Keep our citizens informed


In June, The SUN became aware that the Facilities and Campaign Committee had been formed by the county to take a look at last November’s failed ballot issue for a new jail and advise the commissioners about changes to make regarding the proposed facility.
The advisory group would also advocate for the new jail as a campaign committee.
The county advertised earlier this year for citizens to volunteer and serve on that committee.
When a report was given in a county meeting on June 26, The SUN became aware that the committee had held three or four meetings, some of them in private homes. Those meetings were not properly noticed public meetings as required by Colorado’s Open Meetings Law.
We brought up the matter with one committee member who said he would address the group about our concerns.
After that conversation, we took the issue to Archuleta County Commissioner Ron Maez who agreed that the meetings should be open to the public. He added that other advisory committees to the commissioners should also be noticing their meetings.
We commend Maez and the jail advisory committee for taking a stand and working toward open and transparent government. We wish more public officials would do the same.
This brings us to issues we have about how Archuleta County notices public meetings.

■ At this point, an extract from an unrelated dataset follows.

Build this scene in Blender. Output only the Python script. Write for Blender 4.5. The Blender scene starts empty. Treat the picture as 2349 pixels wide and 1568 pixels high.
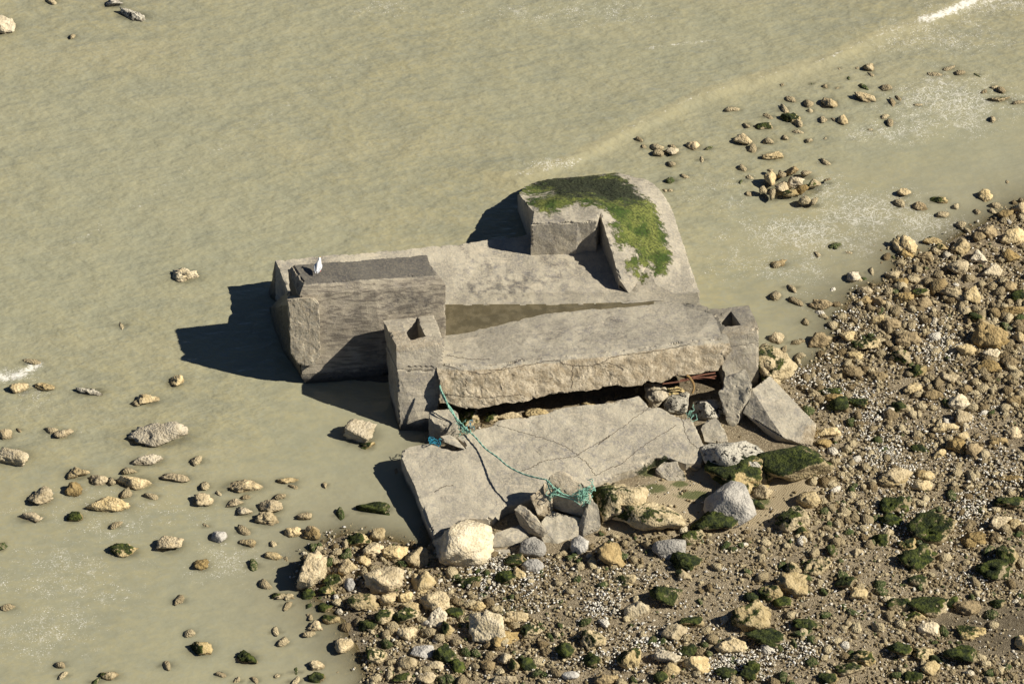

It’s not sufficient for the county to only post a meeting notice on its bulletin board.
This week, The SUN received letters to the editor from Arboles residents who have significant concerns about the number of well pads allowed on properties outside their front doors. Can you imagine those Arboles residents having to drive the 30-40 minute trip to downtown Pagosa Springs just to find out if the county is having a meeting about those well pads?
This is the 21st century. The county should post all of its meeting notices online for the convenience of residents and property owners.
Additionally, the county should follow the law about maintaining a “Sunshine List.”
The Colorado Open Meetings Law requires government entities to also maintain lists of persons who request to be notified of meetings or discussions on special topics and provide reasonable advance notice.
Oftentimes county personnel have gone out of their way to make sure The SUN is aware of public meetings, but that doesn’t always happen. The SUN has requested multiple times to be notified of all meetings of the county in accordance with state law.
Just last Tuesday, a reporter stumbled upon a jail meeting that we hadn’t been informed of. We discovered the meeting had been noticed on the county’s bulletin board, but no one had taken time to let us know as we had requested.
We’d like to see the county set its standards a little higher by posting all meetings online, on the bulletin board and via email to those who request notification.
It’s unfortunate that not all of the jail committee’s meetings have been held in accordance with Colorado’s Open Meetings Law. The jail is a critical issue in this county and the county can’t afford to lose at the polls again this November.
There should not have been any meetings concerning the jail held behind closed doors.